_AVAILABLE DATA_:
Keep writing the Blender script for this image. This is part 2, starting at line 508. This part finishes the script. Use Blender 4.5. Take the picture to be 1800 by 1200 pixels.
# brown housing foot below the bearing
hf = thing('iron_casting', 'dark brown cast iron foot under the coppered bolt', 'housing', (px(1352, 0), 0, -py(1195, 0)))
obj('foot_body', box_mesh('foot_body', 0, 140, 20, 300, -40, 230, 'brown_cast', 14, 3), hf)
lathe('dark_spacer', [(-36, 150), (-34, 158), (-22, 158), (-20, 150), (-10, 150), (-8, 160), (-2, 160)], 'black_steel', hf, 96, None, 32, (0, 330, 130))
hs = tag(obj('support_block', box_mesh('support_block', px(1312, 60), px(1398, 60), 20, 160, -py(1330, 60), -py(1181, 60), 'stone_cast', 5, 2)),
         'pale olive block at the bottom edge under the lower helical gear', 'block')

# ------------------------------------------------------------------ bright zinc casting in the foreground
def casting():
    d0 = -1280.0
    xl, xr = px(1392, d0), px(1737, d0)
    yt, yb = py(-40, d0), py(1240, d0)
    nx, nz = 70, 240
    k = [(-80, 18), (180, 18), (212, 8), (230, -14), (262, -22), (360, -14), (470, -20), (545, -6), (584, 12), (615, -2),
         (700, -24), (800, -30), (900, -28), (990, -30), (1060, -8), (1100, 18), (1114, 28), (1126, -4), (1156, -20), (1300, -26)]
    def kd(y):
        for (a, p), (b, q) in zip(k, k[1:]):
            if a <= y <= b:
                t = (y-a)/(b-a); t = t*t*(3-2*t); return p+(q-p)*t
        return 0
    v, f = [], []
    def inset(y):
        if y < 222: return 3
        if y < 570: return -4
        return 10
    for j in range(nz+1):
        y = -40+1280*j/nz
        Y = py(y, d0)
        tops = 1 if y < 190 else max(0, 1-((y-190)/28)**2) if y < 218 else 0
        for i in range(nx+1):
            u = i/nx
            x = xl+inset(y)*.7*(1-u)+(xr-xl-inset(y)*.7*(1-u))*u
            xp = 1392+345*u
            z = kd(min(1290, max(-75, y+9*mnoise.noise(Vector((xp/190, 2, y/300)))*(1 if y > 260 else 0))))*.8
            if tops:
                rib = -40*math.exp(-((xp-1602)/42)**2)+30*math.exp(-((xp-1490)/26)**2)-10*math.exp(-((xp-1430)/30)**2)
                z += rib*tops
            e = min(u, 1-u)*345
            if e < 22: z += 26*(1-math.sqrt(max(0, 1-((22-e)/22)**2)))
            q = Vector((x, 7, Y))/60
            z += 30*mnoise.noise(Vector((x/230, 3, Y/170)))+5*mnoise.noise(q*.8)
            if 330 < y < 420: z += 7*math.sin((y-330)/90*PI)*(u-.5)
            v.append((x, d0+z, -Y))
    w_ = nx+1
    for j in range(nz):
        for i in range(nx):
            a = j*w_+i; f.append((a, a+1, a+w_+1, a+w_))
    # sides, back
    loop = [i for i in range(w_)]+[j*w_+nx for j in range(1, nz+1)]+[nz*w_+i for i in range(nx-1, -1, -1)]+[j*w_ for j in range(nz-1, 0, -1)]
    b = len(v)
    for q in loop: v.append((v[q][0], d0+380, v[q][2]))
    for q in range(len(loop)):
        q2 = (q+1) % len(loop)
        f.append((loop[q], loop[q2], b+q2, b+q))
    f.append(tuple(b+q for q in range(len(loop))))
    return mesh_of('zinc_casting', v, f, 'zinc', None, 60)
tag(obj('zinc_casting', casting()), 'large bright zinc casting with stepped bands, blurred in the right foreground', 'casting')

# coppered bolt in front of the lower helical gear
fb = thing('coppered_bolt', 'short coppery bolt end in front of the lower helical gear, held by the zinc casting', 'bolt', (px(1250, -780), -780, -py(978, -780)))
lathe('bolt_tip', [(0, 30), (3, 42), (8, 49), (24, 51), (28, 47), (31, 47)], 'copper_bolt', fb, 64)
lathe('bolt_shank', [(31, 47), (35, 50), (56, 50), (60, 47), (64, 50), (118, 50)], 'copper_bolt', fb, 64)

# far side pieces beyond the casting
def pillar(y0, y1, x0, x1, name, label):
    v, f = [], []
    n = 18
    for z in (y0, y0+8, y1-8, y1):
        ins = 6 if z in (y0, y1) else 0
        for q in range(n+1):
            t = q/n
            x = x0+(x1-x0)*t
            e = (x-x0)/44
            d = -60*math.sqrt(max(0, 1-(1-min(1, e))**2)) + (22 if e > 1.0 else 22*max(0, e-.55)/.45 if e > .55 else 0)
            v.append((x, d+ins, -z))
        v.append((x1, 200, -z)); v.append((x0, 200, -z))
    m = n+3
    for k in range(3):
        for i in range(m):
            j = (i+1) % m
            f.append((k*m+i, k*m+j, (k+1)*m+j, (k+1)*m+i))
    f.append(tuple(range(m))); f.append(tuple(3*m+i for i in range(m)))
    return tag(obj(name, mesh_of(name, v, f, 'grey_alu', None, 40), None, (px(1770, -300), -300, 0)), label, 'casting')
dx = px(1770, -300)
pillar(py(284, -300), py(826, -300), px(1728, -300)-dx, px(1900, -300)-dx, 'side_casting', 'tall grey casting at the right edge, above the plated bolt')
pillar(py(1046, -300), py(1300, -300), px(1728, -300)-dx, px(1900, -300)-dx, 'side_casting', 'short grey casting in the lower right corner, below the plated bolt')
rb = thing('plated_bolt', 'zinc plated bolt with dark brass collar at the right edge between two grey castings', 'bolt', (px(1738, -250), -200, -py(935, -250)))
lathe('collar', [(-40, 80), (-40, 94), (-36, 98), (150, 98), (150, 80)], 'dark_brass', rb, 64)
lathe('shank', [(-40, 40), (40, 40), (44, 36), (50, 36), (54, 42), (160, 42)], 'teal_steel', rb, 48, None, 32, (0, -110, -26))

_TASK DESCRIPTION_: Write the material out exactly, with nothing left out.

_OUTPUT OF THE EXERCISE_:
Keep writing the Blender script for this image. This is part 2, starting at line 508. This part finishes the script. Use Blender 4.5. Take the picture to be 1800 by 1200 pixels.
# brown housing foot below the bearing
hf = thing('iron_casting', 'dark brown cast iron foot under the coppered bolt', 'housing', (px(1352, 0), 0, -py(1195, 0)))
obj('foot_body', box_mesh('foot_body', 0, 140, 20, 300, -40, 230, 'brown_cast', 14, 3), hf)
lathe('dark_spacer', [(-36, 150), (-34, 158), (-22, 158), (-20, 150), (-10, 150), (-8, 160), (-2, 160)], 'black_steel', hf, 96, None, 32, (0, 330, 130))
hs = tag(obj('support_block', box_mesh('support_block', px(1312, 60), px(1398, 60), 20, 160, -py(1330, 60), -py(1181, 60), 'stone_cast', 5, 2)),
         'pale olive block at the bottom edge under the lower helical gear', 'block')

# ------------------------------------------------------------------ bright zinc casting in the foreground
def casting():
    d0 = -1280.0
    xl, xr = px(1392, d0), px(1737, d0)
    yt, yb = py(-40, d0), py(1240, d0)
    nx, nz = 70, 240
    k = [(-80, 18), (180, 18), (212, 8), (230, -14), (262, -22), (360, -14), (470, -20), (545, -6), (584, 12), (615, -2),
         (700, -24), (800, -30), (900, -28), (990, -30), (1060, -8), (1100, 18), (1114, 28), (1126, -4), (1156, -20), (1300, -26)]
    def kd(y):
        for (a, p), (b, q) in zip(k, k[1:]):
            if a <= y <= b:
                t = (y-a)/(b-a); t = t*t*(3-2*t); return p+(q-p)*t
        return 0
    v, f = [], []
    def inset(y):
        if y < 222: return 3
        if y < 570: return -4
        return 10
    for j in range(nz+1):
        y = -40+1280*j/nz
        Y = py(y, d0)
        tops = 1 if y < 190 else max(0, 1-((y-190)/28)**2) if y < 218 else 0
        for i in range(nx+1):
            u = i/nx
            x = xl+inset(y)*.7*(1-u)+(xr-xl-inset(y)*.7*(1-u))*u
            xp = 1392+345*u
            z = kd(min(1290, max(-75, y+9*mnoise.noise(Vector((xp/190, 2, y/300)))*(1 if y > 260 else 0))))*.8
            if tops:
                rib = -40*math.exp(-((xp-1602)/42)**2)+30*math.exp(-((xp-1490)/26)**2)-10*math.exp(-((xp-1430)/30)**2)
                z += rib*tops
            e = min(u, 1-u)*345
            if e < 22: z += 26*(1-math.sqrt(max(0, 1-((22-e)/22)**2)))
            q = Vector((x, 7, Y))/60
            z += 30*mnoise.noise(Vector((x/230, 3, Y/170)))+5*mnoise.noise(q*.8)
            if 330 < y < 420: z += 7*math.sin((y-330)/90*PI)*(u-.5)
            v.append((x, d0+z, -Y))
    w_ = nx+1
    for j in range(nz):
        for i in range(nx):
            a = j*w_+i; f.append((a, a+1, a+w_+1, a+w_))
    # sides, back
    loop = [i for i in range(w_)]+[j*w_+nx for j in range(1, nz+1)]+[nz*w_+i for i in range(nx-1, -1, -1)]+[j*w_ for j in range(nz-1, 0, -1)]
    b = len(v)
    for q in loop: v.append((v[q][0], d0+380, v[q][2]))
    for q in range(len(loop)):
        q2 = (q+1) % len(loop)
        f.append((loop[q], loop[q2], b+q2, b+q))
    f.append(tuple(b+q for q in range(len(loop))))
    return mesh_of('zinc_casting', v, f, 'zinc', None, 60)
tag(obj('zinc_casting', casting()), 'large bright zinc casting with stepped bands, blurred in the right foreground', 'casting')

# coppered bolt in front of the lower helical gear
fb = thing('coppered_bolt', 'short coppery bolt end in front of the lower helical gear, held by the zinc casting', 'bolt', (px(1250, -780), -780, -py(978, -780)))
lathe('bolt_tip', [(0, 30), (3, 42), (8, 49), (24, 51), (28, 47), (31, 47)], 'copper_bolt', fb, 64)
lathe('bolt_shank', [(31, 47), (35, 50), (56, 50), (60, 47), (64, 50), (118, 50)], 'copper_bolt', fb, 64)

# far side pieces beyond the casting
def pillar(y0, y1, x0, x1, name, label):
    v, f = [], []
    n = 18
    for z in (y0, y0+8, y1-8, y1):
        ins = 6 if z in (y0, y1) else 0
        for q in range(n+1):
            t = q/n
            x = x0+(x1-x0)*t
            e = (x-x0)/44
            d = -60*math.sqrt(max(0, 1-(1-min(1, e))**2)) + (22 if e > 1.0 else 22*max(0, e-.55)/.45 if e > .55 else 0)
            v.append((x, d+ins, -z))
        v.append((x1, 200, -z)); v.append((x0, 200, -z))
    m = n+3
    for k in range(3):
        for i in range(m):
            j = (i+1) % m
            f.append((k*m+i, k*m+j, (k+1)*m+j, (k+1)*m+i))
    f.append(tuple(range(m))); f.append(tuple(3*m+i for i in range(m)))
    return tag(obj(name, mesh_of(name, v, f, 'grey_alu', None, 40), None, (px(1770, -300), -300, 0)), label, 'casting')
dx = px(1770, -300)
pillar(py(284, -300), py(826, -300), px(1728, -300)-dx, px(1900, -300)-dx, 'side_casting', 'tall grey casting at the right edge, above the plated bolt')
pillar(py(1046, -300), py(1300, -300), px(1728, -300)-dx, px(1900, -300)-dx, 'side_casting', 'short grey casting in the lower right corner, below the plated bolt')
rb = thing('plated_bolt', 'zinc plated bolt with dark brass collar at the right edge between two grey castings', 'bolt', (px(1738, -250), -200, -py(935, -250)))
lathe('collar', [(-40, 80), (-40, 94), (-36, 98), (150, 98), (150, 80)], 'dark_brass', rb, 64)
lathe('shank', [(-40, 40), (40, 40), (44, 36), (50, 36), (54, 42), (160, 42)], 'teal_steel', rb, 48, None, 32, (0, -110, -26))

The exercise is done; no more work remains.